Required work –
Transcribe all of the material below word for word and leave out its pictures.

Data to use –

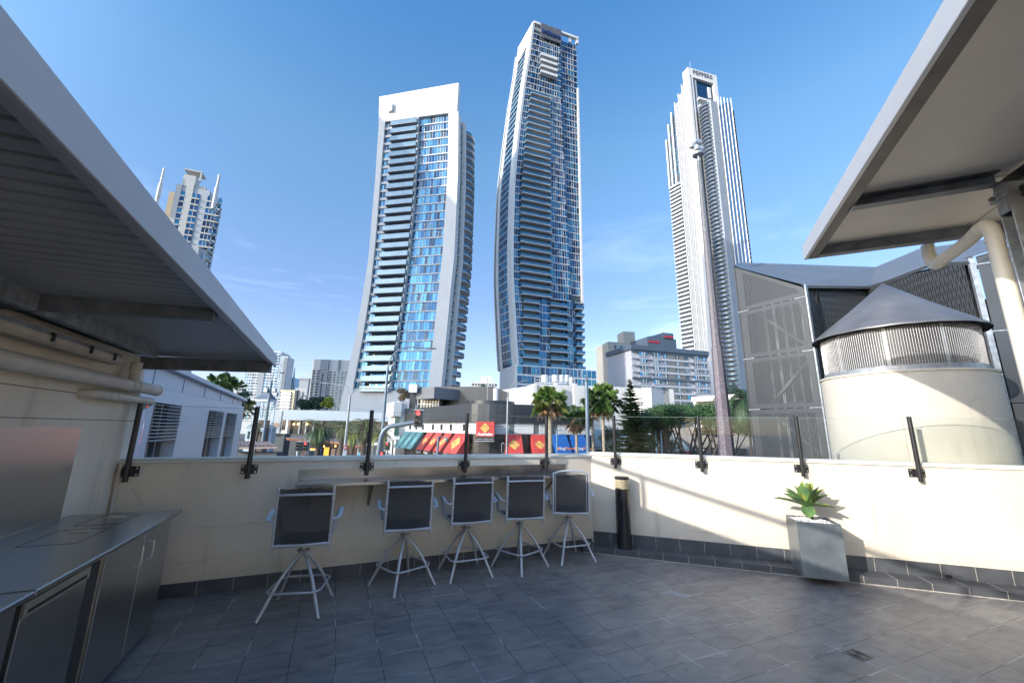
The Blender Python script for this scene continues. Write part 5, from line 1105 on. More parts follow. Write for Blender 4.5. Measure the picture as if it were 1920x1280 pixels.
# long white building at the left with a sign wall
lo = gthing('long_white_building', 'long low white building with dark shop windows behind the feather palms', 'building', *at(620, 790, 78)[:2])
pb_ = mat('pale_blue_paint', (.33, .38, .44), .6, var=.04, vs=.5)
fb(531, 745, 768, 787, 76, 76, 12).build('upper_band', pb_, lo); fb(531, 541, 787.2, None, 76, 76, 2).build('pier', wht, lo); fb(541.2, 745, 787.2, 813, 77, 77, 1).build('window', mat('dim_shop_window', (.06, .055, .05), .15), lo); fb(541.2, 745, 813.2, None, 76.3, 76.3, 2).build('wall', mat('dim_wall', (.05, .06, .07), .6), lo)
for p in (562, 574, 588, 604): fb(p, p+1.2, 787.4, 813, 76.6, 76.6, .3).build('mullion', wht, lo)
for k, p in enumerate((551, 559, 576)):
    c = at(p, 795, 76.5); b = MB(); b.lathe((c[0], c[1], c[2]), [(.01, -.2), (.16, -.1), (.16, .1), (.01, .2)], 8); b.build('warm_lamp', mat('warm_lamp', (1, .6, .25), .5, em=(1, .55, .2), es=2.5), lo)
sw = gthing('sign_wall', 'bright white blade wall with a small brown sign', 'wall', *at(518, 790, 70)[:2])
fb(508, 529, 769, 812, 70, 70.5, 1.2).build('panel', wht, sw); fb(530, 535, 787, 806, 70.6, 70.6, .3).build('brown_panel', mat('brown_panel', (.12, .07, .06), .6), sw); fb(513, 523, 792.5, 800, 69.8, 69.8, .1).build('sign', mat('brown_sign', (.30, .16, .12), .6), sw); fb(506, 534, 812.5, None, 71, 71, 2).build('base', mat('dim_wall', (.05, .06, .07), .6), sw)
# garden kiosk
ks = gthing('lookout_kiosk', 'small grey belvedere with a pointed slate roof and arched sides', 'kiosk', *at(490, 790, 58)[:2])
c = at(491, 752, 58); slate = mat('blue_slate_roof', (.09, .12, .17), .6); lat = mat('grey_lattice_paint', (.42, .48, .56), .6); hw = 12.5/752*58
b = MB(); vs = [(c[0]+x*hw*k, c[1]+hw+y*hw*k, c[2]+z) for k, z in ((1.08, .35), (.62, .9), (.30, 1.55), (.06, 2.15)) for x, y in ((-1, -1), (1, -1), (1, 1), (-1, 1))]
b.add(vs, [(i*4+j, i*4+(j+1) % 4, i*4+4+(j+1) % 4, i*4+4+j) for i in range(3) for j in range(4)]+[(12, 13, 14, 15)]); b.build('roof', slate, ks)
b = MB(); b.bx(c[0]-hw*1.05, c[0]+hw*1.05, c[1], c[1]+2*hw, c[2]-.0, c[2]+.34); b.build('cornice', lat, ks)
for sx in (-1, 1):
    for sy in (0, 1): x = c[0]+sx*hw*.92; y = c[1]+.1+sy*(2*hw-.2); b = MB(); b.bx(x-.09, x+.09, y-.09, y+.09, GZ, c[2]-.01); b.build('post', lat, ks)
for k, (x0, x1) in enumerate(((-.85, -.05), (.05, .85))):
    b = MB(); pts = [(c[0]+hw*(x0+(x1-x0)*t), c[1]+.06, c[2]-.75+.62*math.sin(math.pi*t)) for t in np.linspace(0, 1, 9)]; b.tube(pts, .05, 5); b.build('arch', lat, ks)
b = MB(); b.bx(c[0]-.06, c[0]+.06, c[1]+.02, c[1]+.14, c[2]-2.4, c[2]-.02); b.bx(c[0]-hw*.85, c[0]+hw*.85, c[1]+.03, c[1]+.13, c[2]-2.55, c[2]-2.41)
b.bx(c[0]-hw*1.5, c[0]+hw*1.1, c[1]-.1, c[1]+.02, c[2]-4.2, c[2]-3.7); b.build('rail', lat, ks)
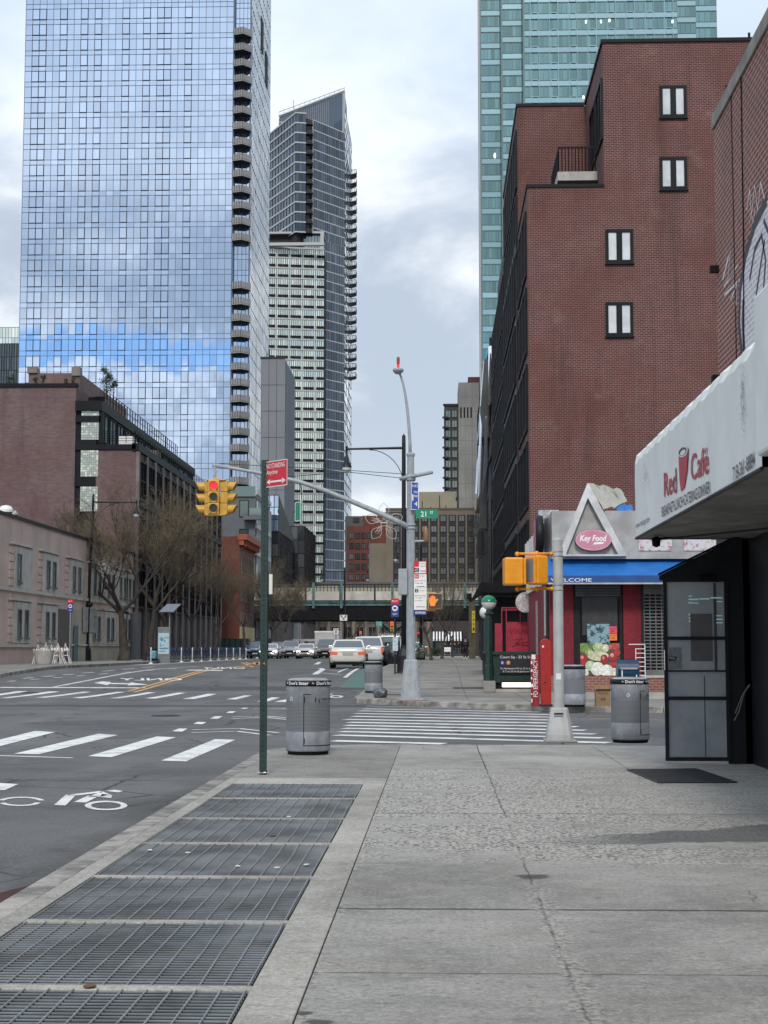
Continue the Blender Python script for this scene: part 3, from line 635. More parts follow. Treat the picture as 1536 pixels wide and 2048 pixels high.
# litter in the gutter
mat('litter', (.05, .04, .035), .8, var=.5, scale=20)
for i, (x, y, l) in enumerate(((-2.75, 11.4, 'small heap of dark wet leaves in the gutter by the puddle'), (-2.72, 12.1, 'flattened dark scrap in the gutter beyond the leaf heap'))):
    mb = MB()
    for k in range(26):
        a = rnd.uniform(0, 6.28); r = rnd.uniform(0, .13); cx, cy = x+r*math.cos(a)*.6, y+r*math.sin(a); s = rnd.uniform(.012, .03); t = rnd.uniform(0, 3)
        mb.face([(cx-s*math.cos(t), cy-s*math.sin(t), -.14), (cx+s*math.sin(t), cy-s*math.cos(t), -.135+rnd.uniform(0, .02)), (cx+s*math.cos(t), cy+s*math.sin(t), -.13+rnd.uniform(0, .03))])
    tag(mb.build('leaf_litter', M['litter']), l, 'litter')
# ================================================================ BUILDINGS
def curtain(root, p0, p1, z0, z1, nu, nz, gm, mm=None, mw=.06, bands=0., bm=None, split=0., tilt=.0035, mp=.06, name='glass_wall', bz=None, hm=True):
    """glazed wall between plan points p0->p1 (outward is to the right of the walk when seen from above)"""
    p0, p1 = Vector((*p0, 0)), Vector((*p1, 0)); u = (p1-p0); L = u.length; u.normalize(); n = Vector((u.y, -u.x, 0))
    cw = L/nu; fh = (z1-z0)/nz; Z = Vector((0, 0, 1)); mb = MB()
    for i in range(nu):
        for j in range(nz):
            zs = [(0, 1)] if not split else [(0, split), (split, 1)]
            for a, b in zs:
                ta, tb = rnd.gauss(0, tilt), rnd.gauss(0, tilt)
                c = p0+u*(cw*(i+.5))+Z*(z0+fh*(j+(a+b)/2)); hw = cw/2; hh = fh*(b-a)/2
                mb.face([c-u*hw-Z*hh-n*(ta*hw+tb*hh), c+u*hw-Z*hh+n*(ta*hw-tb*hh), c+u*hw+Z*hh+n*(ta*hw+tb*hh), c-u*hw+Z*hh-n*(ta*hw-tb*hh)])
    mb.build(name, gm, root)
    mb = MB()
    if mm:
        for i in range(nu+1):
            c = p0+u*(cw*i)+Z*((z0+z1)/2); mb.ob(c+n*mp/2, u*mw/2, n*mp/2, Z*(z1-z0)/2)
        if hm:
            for j in range(nz+1):
                for a in ([0] if not split else [0, split]):
                    z = z0+fh*(j+a)
                    if z > z1+.01: continue
                    mb.ob(p0+u*L/2+Z*z+n*mp*.45, u*L/2, n*mp*.45, Z*mw/2)
        mb.build('mullions', mm, root)
    if bands:
        mb = MB()
        for j in range(nz+1): mb.ob(p0+u*L/2+Z*(z0+fh*j)+n*mp*.8, u*(L/2+mp*.3), n*mp*.8, Z*bands/2)
        mb.build('floor_bands', bm, root)
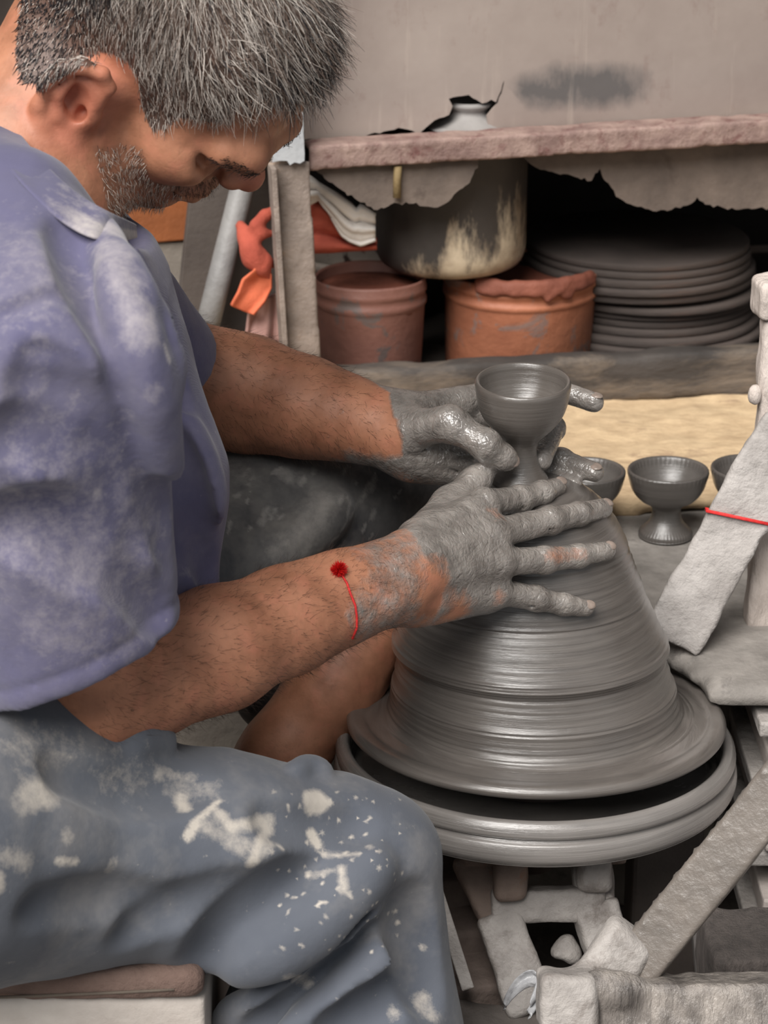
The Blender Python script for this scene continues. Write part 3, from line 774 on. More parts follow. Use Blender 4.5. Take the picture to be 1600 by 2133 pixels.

Exercise answer –
The Blender Python script for this scene continues. Write part 5, from line 1105 on. More parts follow. Write for Blender 4.5. Measure the picture as if it were 1920x1280 pixels.
# long white building at the left with a sign wall
lo = gthing('long_white_building', 'long low white building with dark shop windows behind the feather palms', 'building', *at(620, 790, 78)[:2])
pb_ = mat('pale_blue_paint', (.33, .38, .44), .6, var=.04, vs=.5)
fb(531, 745, 768, 787, 76, 76, 12).build('upper_band', pb_, lo); fb(531, 541, 787.2, None, 76, 76, 2).build('pier', wht, lo); fb(541.2, 745, 787.2, 813, 77, 77, 1).build('window', mat('dim_shop_window', (.06, .055, .05), .15), lo); fb(541.2, 745, 813.2, None, 76.3, 76.3, 2).build('wall', mat('dim_wall', (.05, .06, .07), .6), lo)
for p in (562, 574, 588, 604): fb(p, p+1.2, 787.4, 813, 76.6, 76.6, .3).build('mullion', wht, lo)
for k, p in enumerate((551, 559, 576)):
    c = at(p, 795, 76.5); b = MB(); b.lathe((c[0], c[1], c[2]), [(.01, -.2), (.16, -.1), (.16, .1), (.01, .2)], 8); b.build('warm_lamp', mat('warm_lamp', (1, .6, .25), .5, em=(1, .55, .2), es=2.5), lo)
sw = gthing('sign_wall', 'bright white blade wall with a small brown sign', 'wall', *at(518, 790, 70)[:2])
fb(508, 529, 769, 812, 70, 70.5, 1.2).build('panel', wht, sw); fb(530, 535, 787, 806, 70.6, 70.6, .3).build('brown_panel', mat('brown_panel', (.12, .07, .06), .6), sw); fb(513, 523, 792.5, 800, 69.8, 69.8, .1).build('sign', mat('brown_sign', (.30, .16, .12), .6), sw); fb(506, 534, 812.5, None, 71, 71, 2).build('base', mat('dim_wall', (.05, .06, .07), .6), sw)
# garden kiosk
ks = gthing('lookout_kiosk', 'small grey belvedere with a pointed slate roof and arched sides', 'kiosk', *at(490, 790, 58)[:2])
c = at(491, 752, 58); slate = mat('blue_slate_roof', (.09, .12, .17), .6); lat = mat('grey_lattice_paint', (.42, .48, .56), .6); hw = 12.5/752*58
b = MB(); vs = [(c[0]+x*hw*k, c[1]+hw+y*hw*k, c[2]+z) for k, z in ((1.08, .35), (.62, .9), (.30, 1.55), (.06, 2.15)) for x, y in ((-1, -1), (1, -1), (1, 1), (-1, 1))]
b.add(vs, [(i*4+j, i*4+(j+1) % 4, i*4+4+(j+1) % 4, i*4+4+j) for i in range(3) for j in range(4)]+[(12, 13, 14, 15)]); b.build('roof', slate, ks)
b = MB(); b.bx(c[0]-hw*1.05, c[0]+hw*1.05, c[1], c[1]+2*hw, c[2]-.0, c[2]+.34); b.build('cornice', lat, ks)
for sx in (-1, 1):
    for sy in (0, 1): x = c[0]+sx*hw*.92; y = c[1]+.1+sy*(2*hw-.2); b = MB(); b.bx(x-.09, x+.09, y-.09, y+.09, GZ, c[2]-.01); b.build('post', lat, ks)
for k, (x0, x1) in enumerate(((-.85, -.05), (.05, .85))):
    b = MB(); pts = [(c[0]+hw*(x0+(x1-x0)*t), c[1]+.06, c[2]-.75+.62*math.sin(math.pi*t)) for t in np.linspace(0, 1, 9)]; b.tube(pts, .05, 5); b.build('arch', lat, ks)
b = MB(); b.bx(c[0]-.06, c[0]+.06, c[1]+.02, c[1]+.14, c[2]-2.4, c[2]-.02); b.bx(c[0]-hw*.85, c[0]+hw*.85, c[1]+.03, c[1]+.13, c[2]-2.55, c[2]-2.41)
b.bx(c[0]-hw*1.5, c[0]+hw*1.1, c[1]-.1, c[1]+.02, c[2]-4.2, c[2]-3.7); b.build('rail', lat, ks)
Continue the Blender Python script for this scene: part 3, from line 635. More parts follow. Treat the picture as 1536 pixels wide and 2048 pixels high.
# litter in the gutter
mat('litter', (.05, .04, .035), .8, var=.5, scale=20)
for i, (x, y, l) in enumerate(((-2.75, 11.4, 'small heap of dark wet leaves in the gutter by the puddle'), (-2.72, 12.1, 'flattened dark scrap in the gutter beyond the leaf heap'))):
    mb = MB()
    for k in range(26):
        a = rnd.uniform(0, 6.28); r = rnd.uniform(0, .13); cx, cy = x+r*math.cos(a)*.6, y+r*math.sin(a); s = rnd.uniform(.012, .03); t = rnd.uniform(0, 3)
        mb.face([(cx-s*math.cos(t), cy-s*math.sin(t), -.14), (cx+s*math.sin(t), cy-s*math.cos(t), -.135+rnd.uniform(0, .02)), (cx+s*math.cos(t), cy+s*math.sin(t), -.13+rnd.uniform(0, .03))])
    tag(mb.build('leaf_litter', M['litter']), l, 'litter')
# ================================================================ BUILDINGS
def curtain(root, p0, p1, z0, z1, nu, nz, gm, mm=None, mw=.06, bands=0., bm=None, split=0., tilt=.0035, mp=.06, name='glass_wall', bz=None, hm=True):
    """glazed wall between plan points p0->p1 (outward is to the right of the walk when seen from above)"""
    p0, p1 = Vector((*p0, 0)), Vector((*p1, 0)); u = (p1-p0); L = u.length; u.normalize(); n = Vector((u.y, -u.x, 0))
    cw = L/nu; fh = (z1-z0)/nz; Z = Vector((0, 0, 1)); mb = MB()
    for i in range(nu):
        for j in range(nz):
            zs = [(0, 1)] if not split else [(0, split), (split, 1)]
            for a, b in zs:
                ta, tb = rnd.gauss(0, tilt), rnd.gauss(0, tilt)
                c = p0+u*(cw*(i+.5))+Z*(z0+fh*(j+(a+b)/2)); hw = cw/2; hh = fh*(b-a)/2
                mb.face([c-u*hw-Z*hh-n*(ta*hw+tb*hh), c+u*hw-Z*hh+n*(ta*hw-tb*hh), c+u*hw+Z*hh+n*(ta*hw+tb*hh), c-u*hw+Z*hh-n*(ta*hw-tb*hh)])
    mb.build(name, gm, root)
    mb = MB()
    if mm:
        for i in range(nu+1):
            c = p0+u*(cw*i)+Z*((z0+z1)/2); mb.ob(c+n*mp/2, u*mw/2, n*mp/2, Z*(z1-z0)/2)
        if hm:
            for j in range(nz+1):
                for a in ([0] if not split else [0, split]):
                    z = z0+fh*(j+a)
                    if z > z1+.01: continue
                    mb.ob(p0+u*L/2+Z*z+n*mp*.45, u*L/2, n*mp*.45, Z*mw/2)
        mb.build('mullions', mm, root)
    if bands:
        mb = MB()
        for j in range(nz+1): mb.ob(p0+u*L/2+Z*(z0+fh*j)+n*mp*.8, u*(L/2+mp*.3), n*mp*.8, Z*bands/2)
        mb.build('floor_bands', bm, root)
The Blender Python script for this scene continues. Write part 3, from line 774 on. More parts follow. Use Blender 4.5. Take the picture to be 1600 by 2133 pixels.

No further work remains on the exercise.